25 de junho de 2007

Recordações da Casa Cinzenta

não sentes um vago um suave cheiro a sardinhas
a algazarra nas ruas e o troar dos tambores ?
somos nós querida Europa

Fausto



A cor que associo ao interior do Justus Lipsius, o edifício-sede do Conselho de Ministros da União Europeia, é o cinzento. Quererá isto dizer, subliminarmente, alguma coisa ?


Lembrar o tempo da nossa Presidência comunitária de 2000 é um exercício que traz à memória as muitas coisas positivas conseguidas, caricaturas de momentos únicos e, acima de tudo, a sensação pessoal de um cansaço endémico, correndo entre reuniões, leituras rápidas de papéis, conversas a quente, algumas fúrias. E viagens e viagens, demasiadas viagens. Mas, no essencial, a imagem de um trabalho bem feito, com dedicação e rigor, por centenas de anónimos servidores públicos.


A Presidência começou cedo em 99, no trabalho de preparação e coordenação, bem como na garantia de um “back-up” sólido em Lisboa. Procurou-se aculturar para o exercício sectores da Administração e do próprio Governo, para os quais Bruxelas, não sendo uma novidade, passava a ter um cariz e uma responsabilidade diferentes. Lá fora, a Presidência apoiou-se na experiência da nossa Representação Permanente, eterna chave do sucesso ou do inêxito do exercício.


Identificou-se, com pormenor, a “agenda obrigatória”, o que estava já no “pipeline” comunitário. Depois, foi necessário perceber e jogar com as agendas pessoais dos Comissários, recém-nomeados, nutrindo-lhes as ambições de glória efémera, num “trade-off” engenhoso com as nossas próprias prioridades.

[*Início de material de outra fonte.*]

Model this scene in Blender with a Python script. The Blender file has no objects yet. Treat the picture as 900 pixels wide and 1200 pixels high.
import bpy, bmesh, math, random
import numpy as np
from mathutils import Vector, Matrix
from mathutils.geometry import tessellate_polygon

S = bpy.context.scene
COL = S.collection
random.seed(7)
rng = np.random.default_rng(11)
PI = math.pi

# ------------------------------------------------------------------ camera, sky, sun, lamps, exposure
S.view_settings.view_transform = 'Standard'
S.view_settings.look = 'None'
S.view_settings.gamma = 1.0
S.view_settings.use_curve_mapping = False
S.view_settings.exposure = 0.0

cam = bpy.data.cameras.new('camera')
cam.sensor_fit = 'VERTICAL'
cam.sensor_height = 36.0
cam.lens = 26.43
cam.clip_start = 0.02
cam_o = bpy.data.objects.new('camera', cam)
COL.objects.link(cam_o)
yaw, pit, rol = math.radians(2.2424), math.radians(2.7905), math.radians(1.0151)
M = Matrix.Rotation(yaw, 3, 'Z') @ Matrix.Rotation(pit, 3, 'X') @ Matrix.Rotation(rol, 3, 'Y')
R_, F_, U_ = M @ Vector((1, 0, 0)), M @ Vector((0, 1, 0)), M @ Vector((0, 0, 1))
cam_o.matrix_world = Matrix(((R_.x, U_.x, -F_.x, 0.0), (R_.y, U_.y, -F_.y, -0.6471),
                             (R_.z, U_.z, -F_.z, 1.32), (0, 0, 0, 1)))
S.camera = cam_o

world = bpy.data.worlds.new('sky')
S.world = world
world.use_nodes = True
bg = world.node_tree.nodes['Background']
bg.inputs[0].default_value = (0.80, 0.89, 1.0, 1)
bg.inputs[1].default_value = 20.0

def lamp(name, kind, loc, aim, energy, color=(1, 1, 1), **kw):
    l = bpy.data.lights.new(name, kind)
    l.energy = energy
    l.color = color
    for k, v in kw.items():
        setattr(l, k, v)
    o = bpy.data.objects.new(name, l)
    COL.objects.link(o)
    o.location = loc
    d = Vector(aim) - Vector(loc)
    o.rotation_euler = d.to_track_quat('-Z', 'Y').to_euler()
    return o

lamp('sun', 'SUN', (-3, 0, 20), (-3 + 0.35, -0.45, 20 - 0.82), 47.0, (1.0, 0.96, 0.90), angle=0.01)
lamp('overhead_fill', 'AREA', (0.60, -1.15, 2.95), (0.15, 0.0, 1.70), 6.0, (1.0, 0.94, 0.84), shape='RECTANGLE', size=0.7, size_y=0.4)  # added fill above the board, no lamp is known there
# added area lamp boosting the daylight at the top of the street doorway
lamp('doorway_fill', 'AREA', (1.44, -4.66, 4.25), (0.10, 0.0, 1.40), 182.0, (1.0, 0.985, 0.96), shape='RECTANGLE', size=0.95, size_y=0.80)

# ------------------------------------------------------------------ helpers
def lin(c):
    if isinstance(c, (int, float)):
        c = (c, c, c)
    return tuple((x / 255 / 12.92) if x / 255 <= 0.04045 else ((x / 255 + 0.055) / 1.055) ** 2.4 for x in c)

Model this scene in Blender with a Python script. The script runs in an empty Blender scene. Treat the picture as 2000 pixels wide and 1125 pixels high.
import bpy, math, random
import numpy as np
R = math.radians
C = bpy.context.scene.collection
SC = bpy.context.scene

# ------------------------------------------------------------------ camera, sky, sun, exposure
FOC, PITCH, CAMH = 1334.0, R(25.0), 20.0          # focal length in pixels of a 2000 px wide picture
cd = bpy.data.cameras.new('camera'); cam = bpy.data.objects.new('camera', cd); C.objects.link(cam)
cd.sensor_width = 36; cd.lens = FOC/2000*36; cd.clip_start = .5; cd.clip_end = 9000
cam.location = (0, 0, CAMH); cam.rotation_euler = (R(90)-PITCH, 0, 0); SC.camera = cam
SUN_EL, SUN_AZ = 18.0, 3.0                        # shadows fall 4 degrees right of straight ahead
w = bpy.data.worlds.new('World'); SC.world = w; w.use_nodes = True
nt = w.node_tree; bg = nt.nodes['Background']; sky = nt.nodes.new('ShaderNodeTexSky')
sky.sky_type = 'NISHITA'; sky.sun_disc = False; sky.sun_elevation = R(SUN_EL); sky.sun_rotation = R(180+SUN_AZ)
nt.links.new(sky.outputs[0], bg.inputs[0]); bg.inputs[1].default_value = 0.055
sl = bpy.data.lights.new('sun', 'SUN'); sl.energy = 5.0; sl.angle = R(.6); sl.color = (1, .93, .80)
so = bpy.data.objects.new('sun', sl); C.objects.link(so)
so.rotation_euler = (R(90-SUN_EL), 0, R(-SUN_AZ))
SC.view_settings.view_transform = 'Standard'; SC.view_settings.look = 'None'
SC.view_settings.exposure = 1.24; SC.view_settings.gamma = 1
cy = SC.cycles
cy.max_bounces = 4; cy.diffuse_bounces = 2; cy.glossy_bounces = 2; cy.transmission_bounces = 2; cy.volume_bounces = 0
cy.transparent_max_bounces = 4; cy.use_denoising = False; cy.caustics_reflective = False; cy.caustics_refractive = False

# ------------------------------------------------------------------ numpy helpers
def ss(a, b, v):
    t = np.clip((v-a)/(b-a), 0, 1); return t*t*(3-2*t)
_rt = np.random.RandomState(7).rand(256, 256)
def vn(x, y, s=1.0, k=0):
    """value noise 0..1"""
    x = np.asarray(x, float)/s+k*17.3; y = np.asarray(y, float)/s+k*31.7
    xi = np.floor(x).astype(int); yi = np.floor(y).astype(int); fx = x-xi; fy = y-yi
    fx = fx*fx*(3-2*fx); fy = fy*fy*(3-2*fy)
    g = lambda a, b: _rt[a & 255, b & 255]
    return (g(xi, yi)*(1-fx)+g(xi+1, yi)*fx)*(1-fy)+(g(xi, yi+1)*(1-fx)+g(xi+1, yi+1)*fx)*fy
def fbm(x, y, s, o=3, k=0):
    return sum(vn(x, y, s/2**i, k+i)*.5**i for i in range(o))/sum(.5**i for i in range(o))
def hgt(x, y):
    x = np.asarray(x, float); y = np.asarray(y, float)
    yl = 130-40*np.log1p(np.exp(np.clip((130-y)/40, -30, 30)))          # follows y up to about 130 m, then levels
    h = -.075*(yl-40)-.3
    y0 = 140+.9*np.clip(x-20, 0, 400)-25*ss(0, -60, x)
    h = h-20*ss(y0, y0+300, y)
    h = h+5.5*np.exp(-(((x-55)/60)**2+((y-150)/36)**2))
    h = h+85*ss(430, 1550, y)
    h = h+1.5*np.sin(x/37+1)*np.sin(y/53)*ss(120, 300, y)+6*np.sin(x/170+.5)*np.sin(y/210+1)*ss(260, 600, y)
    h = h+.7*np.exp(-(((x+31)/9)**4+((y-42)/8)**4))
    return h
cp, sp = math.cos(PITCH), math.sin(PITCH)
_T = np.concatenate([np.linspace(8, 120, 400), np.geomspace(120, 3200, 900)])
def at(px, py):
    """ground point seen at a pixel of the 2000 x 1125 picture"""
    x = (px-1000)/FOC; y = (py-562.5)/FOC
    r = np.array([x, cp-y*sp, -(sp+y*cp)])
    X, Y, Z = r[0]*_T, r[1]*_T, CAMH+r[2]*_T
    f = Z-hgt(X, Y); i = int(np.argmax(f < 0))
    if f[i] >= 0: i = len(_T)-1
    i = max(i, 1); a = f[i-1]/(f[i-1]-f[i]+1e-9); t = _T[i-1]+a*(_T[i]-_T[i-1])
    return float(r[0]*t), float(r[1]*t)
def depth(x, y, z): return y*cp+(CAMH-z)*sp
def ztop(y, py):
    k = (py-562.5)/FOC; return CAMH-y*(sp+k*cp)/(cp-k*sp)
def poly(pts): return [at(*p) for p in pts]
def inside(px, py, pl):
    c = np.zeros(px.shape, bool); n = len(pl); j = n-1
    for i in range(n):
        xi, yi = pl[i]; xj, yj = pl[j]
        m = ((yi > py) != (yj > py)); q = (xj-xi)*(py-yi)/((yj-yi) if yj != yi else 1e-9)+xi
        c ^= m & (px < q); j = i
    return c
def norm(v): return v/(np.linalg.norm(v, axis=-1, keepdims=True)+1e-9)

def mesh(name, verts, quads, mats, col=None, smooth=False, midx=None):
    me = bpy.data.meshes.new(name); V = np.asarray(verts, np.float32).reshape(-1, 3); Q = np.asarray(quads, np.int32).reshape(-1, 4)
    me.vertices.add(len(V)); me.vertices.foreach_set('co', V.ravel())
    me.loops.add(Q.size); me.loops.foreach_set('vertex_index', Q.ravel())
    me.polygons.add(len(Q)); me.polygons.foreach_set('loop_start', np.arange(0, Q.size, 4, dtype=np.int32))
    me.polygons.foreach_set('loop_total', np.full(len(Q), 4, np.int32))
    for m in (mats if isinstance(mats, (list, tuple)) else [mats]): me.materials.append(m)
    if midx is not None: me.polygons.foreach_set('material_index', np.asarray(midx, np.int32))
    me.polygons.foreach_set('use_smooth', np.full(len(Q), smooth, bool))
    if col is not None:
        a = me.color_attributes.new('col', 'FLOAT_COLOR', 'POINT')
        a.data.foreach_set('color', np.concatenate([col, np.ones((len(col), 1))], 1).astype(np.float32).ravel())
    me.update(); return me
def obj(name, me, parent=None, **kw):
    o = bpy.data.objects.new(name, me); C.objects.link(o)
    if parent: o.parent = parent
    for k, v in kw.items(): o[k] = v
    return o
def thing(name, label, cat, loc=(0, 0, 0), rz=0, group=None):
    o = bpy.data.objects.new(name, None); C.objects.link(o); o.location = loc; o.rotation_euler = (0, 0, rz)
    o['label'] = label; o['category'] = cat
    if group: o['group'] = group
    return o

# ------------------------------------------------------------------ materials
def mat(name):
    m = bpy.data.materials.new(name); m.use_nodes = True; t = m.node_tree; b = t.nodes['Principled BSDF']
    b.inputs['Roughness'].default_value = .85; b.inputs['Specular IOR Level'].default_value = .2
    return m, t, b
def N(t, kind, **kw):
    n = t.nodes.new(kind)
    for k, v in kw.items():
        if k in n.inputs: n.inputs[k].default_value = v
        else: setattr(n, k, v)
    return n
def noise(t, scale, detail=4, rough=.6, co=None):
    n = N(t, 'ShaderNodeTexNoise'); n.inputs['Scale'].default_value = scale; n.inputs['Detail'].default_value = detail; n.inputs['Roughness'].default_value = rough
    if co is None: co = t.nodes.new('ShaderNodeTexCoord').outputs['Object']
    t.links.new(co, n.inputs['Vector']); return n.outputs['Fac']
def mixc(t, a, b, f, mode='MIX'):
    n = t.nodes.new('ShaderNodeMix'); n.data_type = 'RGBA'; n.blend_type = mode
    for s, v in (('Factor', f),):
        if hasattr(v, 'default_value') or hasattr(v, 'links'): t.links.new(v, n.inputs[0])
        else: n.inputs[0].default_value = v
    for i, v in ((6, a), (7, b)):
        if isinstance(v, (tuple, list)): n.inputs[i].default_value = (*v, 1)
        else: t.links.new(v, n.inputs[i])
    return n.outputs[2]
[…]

Olhámos para o Parlamento Europeu como uma “senhora” marcada por uma grande susceptibilidade, fácil de amuos, que era vital saber seduzir, frequentando-a amiúde, mimando-a com o que queria ouvir e, se possível, evitando traí-la... Era um Parlamento recém-eleito e, recorde-se, na ressaca de uma frustrada e traumática tentativa portuguesa para assegurar a respectiva chefia.


Hoje, sete anos depois, qual é o saldo que ficou desse nosso semestre de 2000? Para a História europeia, restou, no essencial, a Estratégia de Lisboa, esse magnífico e incansável trabalho de António Guterres e Maria João Rodrigues. Logo em seguida, alguns recordarão uma agenda externa insuperável, com a primeira Cimeira UE-África no topo, fruto de um milagre diplomático, obtido por obra e graça de Jaime Gama e Luis Amado. Algumas prestações sectoriais de muito mérito renderam-nos louvores, numa Europa que neles é parca. Para a pequena história ficou o “caso austríaco”, o sobressalto democrático face à subida de um partido extremista à coligação em Viena, que nos toldou os seis meses. Hoje, à luz do que por aí anda, seria um mero “fait divers”.


O “The Economist” ironizou então que a competência revelada por Portugal na sua gestão recomendava que a União lhe entregasse a tarefa em permanência... Foi, sem dúvida, uma bela Presidência. Portugal já havia feito um bom trabalho em 1992. Vamos também fazer muito bem em 2007. Porém, com o rumo que as coisas levam, esta será a última Presidência portuguesa da União Europeia. A Europa e Bruxelas ficarão com muito menos cor. Ainda mais cinzentas.